Scientists Crack the Case of "Missing Matter" in the Universe
A great step forward in understanding the origins and nature of the universe.
Ordinary matter — that is, everything that’s not dark matter or dark energy) — only makes up five percent of the universe, and us feeble humans have only accounted for half of that. The rest is missing. Or rather, was missing.
In their search for this “missing matter,” an international group of astronomers have hit on something of lucky break.
The team, publishing its latest findings in the journal Nature, managed to pinpoint the location of a strange “fast radio burst,” or FRB, in the far reaches of the universe, helping to affirm currently held theories about the distribution of matter in the universe and revealing exactly where we can find a bunch of the missing matter.
FRBs are basically radio signals that are thought to be emitted by the remnants of recent supernovas, the centers of galaxies, or star-forming nebulae. They’re very bright and intense, but they only last a few milliseconds — making them extremely hard to study. Yet they might be the key to understanding a lot of what we don’t know about space.

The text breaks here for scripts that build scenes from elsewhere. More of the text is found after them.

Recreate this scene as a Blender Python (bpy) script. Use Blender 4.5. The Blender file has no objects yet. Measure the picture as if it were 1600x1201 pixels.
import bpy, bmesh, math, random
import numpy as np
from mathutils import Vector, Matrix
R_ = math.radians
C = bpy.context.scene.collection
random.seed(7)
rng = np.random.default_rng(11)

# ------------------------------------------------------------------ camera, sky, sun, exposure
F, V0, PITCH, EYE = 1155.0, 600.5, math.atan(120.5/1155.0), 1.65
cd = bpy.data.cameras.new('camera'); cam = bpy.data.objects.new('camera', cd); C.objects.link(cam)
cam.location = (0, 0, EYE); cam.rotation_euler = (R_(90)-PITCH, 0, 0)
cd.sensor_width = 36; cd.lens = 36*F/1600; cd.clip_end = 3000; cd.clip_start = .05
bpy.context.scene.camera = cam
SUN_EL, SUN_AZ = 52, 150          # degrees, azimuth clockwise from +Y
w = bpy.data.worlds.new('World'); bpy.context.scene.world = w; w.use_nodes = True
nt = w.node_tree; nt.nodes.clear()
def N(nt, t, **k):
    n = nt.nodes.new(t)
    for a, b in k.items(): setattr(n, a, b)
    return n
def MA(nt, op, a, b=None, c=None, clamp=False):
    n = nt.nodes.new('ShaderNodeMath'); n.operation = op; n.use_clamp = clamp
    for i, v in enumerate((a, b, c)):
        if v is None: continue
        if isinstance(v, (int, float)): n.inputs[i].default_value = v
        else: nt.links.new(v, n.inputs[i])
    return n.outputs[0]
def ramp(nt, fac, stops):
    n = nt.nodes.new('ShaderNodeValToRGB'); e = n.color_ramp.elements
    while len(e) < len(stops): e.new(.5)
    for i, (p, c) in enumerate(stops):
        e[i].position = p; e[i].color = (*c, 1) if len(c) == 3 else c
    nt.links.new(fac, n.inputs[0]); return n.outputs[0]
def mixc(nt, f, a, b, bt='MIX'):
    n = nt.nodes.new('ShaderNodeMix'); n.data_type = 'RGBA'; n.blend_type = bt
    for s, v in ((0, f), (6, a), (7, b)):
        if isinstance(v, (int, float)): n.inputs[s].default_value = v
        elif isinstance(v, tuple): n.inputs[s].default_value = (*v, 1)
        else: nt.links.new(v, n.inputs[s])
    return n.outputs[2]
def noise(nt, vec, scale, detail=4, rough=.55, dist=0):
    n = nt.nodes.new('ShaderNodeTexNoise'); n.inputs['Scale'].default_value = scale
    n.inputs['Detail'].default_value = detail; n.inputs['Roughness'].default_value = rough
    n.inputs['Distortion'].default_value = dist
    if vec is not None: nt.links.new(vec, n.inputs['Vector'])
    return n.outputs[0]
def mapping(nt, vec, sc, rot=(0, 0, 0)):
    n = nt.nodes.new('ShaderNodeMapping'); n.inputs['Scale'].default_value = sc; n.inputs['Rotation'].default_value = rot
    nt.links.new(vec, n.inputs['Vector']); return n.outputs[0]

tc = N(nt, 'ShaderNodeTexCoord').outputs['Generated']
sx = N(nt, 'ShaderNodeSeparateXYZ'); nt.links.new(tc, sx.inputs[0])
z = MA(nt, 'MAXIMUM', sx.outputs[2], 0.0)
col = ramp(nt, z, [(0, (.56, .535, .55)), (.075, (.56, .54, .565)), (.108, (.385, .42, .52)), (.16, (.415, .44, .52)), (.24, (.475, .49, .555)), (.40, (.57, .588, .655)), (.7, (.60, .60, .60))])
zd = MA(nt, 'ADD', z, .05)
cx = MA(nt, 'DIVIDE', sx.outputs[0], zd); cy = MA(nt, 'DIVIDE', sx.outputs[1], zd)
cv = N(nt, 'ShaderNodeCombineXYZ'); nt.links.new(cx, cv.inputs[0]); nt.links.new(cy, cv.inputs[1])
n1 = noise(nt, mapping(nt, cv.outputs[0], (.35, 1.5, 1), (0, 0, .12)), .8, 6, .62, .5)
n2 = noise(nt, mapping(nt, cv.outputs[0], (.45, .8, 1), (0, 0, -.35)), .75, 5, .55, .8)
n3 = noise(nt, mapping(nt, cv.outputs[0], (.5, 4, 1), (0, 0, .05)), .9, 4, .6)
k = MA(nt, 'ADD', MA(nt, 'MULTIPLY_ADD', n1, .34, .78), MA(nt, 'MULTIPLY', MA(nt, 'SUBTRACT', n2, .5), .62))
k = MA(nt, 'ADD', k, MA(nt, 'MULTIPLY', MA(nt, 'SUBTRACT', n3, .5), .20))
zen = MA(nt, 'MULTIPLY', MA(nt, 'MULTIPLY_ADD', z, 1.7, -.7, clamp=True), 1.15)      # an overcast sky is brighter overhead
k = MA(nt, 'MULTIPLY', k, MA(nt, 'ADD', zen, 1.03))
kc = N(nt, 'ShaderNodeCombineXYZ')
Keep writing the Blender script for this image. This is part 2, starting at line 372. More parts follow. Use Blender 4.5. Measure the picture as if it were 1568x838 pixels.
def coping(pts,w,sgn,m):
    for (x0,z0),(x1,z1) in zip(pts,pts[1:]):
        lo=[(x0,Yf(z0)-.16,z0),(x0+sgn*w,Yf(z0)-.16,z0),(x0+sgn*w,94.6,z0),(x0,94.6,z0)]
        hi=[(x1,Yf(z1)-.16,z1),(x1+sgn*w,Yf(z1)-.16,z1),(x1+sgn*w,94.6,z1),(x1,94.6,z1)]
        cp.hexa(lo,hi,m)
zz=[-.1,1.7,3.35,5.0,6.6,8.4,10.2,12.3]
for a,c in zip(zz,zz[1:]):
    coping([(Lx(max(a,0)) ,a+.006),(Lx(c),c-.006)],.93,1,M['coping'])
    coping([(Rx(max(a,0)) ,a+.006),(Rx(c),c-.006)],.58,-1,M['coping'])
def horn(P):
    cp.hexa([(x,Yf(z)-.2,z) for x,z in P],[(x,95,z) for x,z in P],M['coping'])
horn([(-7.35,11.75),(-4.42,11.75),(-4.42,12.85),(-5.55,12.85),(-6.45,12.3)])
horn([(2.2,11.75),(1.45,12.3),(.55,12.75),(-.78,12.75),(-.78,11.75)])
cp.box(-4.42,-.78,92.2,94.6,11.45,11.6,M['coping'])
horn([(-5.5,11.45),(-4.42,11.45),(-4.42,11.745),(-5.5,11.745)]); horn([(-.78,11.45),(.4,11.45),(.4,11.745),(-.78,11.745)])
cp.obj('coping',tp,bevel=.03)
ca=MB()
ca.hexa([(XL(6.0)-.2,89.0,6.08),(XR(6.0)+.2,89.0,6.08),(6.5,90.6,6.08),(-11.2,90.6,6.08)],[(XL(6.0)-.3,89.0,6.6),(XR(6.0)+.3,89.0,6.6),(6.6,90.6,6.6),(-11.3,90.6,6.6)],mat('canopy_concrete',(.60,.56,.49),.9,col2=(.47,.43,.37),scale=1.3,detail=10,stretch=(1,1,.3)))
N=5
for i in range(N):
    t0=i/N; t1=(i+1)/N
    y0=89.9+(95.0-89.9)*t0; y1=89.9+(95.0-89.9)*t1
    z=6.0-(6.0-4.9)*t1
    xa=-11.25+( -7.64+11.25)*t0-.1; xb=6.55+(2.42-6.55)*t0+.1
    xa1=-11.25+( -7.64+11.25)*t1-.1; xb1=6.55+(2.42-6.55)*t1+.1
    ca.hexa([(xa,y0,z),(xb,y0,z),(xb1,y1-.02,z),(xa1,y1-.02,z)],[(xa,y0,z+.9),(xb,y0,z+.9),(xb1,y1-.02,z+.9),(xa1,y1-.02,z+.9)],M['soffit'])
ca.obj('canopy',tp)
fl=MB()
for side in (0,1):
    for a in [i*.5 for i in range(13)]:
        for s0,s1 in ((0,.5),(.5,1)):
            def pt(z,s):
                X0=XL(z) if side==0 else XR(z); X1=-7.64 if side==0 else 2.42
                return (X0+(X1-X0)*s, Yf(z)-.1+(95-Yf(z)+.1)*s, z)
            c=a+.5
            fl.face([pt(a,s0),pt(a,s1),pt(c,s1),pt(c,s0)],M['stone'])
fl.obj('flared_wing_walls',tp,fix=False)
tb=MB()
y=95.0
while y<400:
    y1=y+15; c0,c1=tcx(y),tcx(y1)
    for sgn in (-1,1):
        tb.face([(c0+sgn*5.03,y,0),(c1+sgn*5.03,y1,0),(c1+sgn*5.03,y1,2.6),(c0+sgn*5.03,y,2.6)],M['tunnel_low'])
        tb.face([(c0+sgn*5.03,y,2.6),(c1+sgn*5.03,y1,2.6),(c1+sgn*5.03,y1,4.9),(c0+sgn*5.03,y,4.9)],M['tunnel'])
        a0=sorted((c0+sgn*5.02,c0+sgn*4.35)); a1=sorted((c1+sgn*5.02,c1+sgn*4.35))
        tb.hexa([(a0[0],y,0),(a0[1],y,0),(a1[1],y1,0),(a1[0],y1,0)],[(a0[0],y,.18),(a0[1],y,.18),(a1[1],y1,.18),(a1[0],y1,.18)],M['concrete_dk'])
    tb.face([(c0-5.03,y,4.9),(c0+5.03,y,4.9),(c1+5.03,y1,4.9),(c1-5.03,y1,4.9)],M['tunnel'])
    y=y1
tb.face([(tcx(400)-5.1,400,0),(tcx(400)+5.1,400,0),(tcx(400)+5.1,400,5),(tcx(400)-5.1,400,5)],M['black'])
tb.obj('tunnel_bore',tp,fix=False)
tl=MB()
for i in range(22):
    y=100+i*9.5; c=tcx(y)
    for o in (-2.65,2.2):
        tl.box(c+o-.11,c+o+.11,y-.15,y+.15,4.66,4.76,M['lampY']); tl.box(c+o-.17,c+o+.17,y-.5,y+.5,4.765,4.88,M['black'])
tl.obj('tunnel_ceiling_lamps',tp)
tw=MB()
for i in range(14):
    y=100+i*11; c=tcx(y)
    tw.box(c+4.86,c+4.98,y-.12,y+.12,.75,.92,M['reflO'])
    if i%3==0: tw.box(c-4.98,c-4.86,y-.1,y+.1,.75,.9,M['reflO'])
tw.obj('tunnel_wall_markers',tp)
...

In the Nature paper, everything comes back to a particular FRB detected last April by the Parkes radio telescope in Australia. After narrowing the possible location of the signal using a radio interferometer, the team used the Subaru Telescope in Hawaii to determine that this FRB was coming from an elliptical galaxy six billion light-years away.
It’s the first time astronomers have identified the host galaxy of an FRB.
The field of view of the Parkes radio telescope on the left. On the right are successive zoom-ins in on the area where the signal came from (cyan circular region). The image at the bottom right shows the Subaru Telescope's image of the FRB galaxy, with the superimposed elliptical regions showing the location of the fading 6-day afterglow seen with ATCA.
Knowing where an FRB originates from allows scientists to analyze and determine the density of the material between that point and Earth. “By also having a distance we can now measure how dense the material is between the point of origin and Earth, and compare that with the current model of the distribution of matter in the universe,” said Simon Johnson, an astronomer with CSIRO’s Astronomy and Space Science division, in a release.
Accounting for all of the universe’s missing matter could ultimately help astronomers figure out the cosmological origins of the universe after the Big Bang. Doing so, however — and there’s no way to overstate this — will be really difficult and will, at the very least, require astronomers to solve the mystery of what exactly produces FRBs. Still, knowing where they’re coming from is more than a decent start.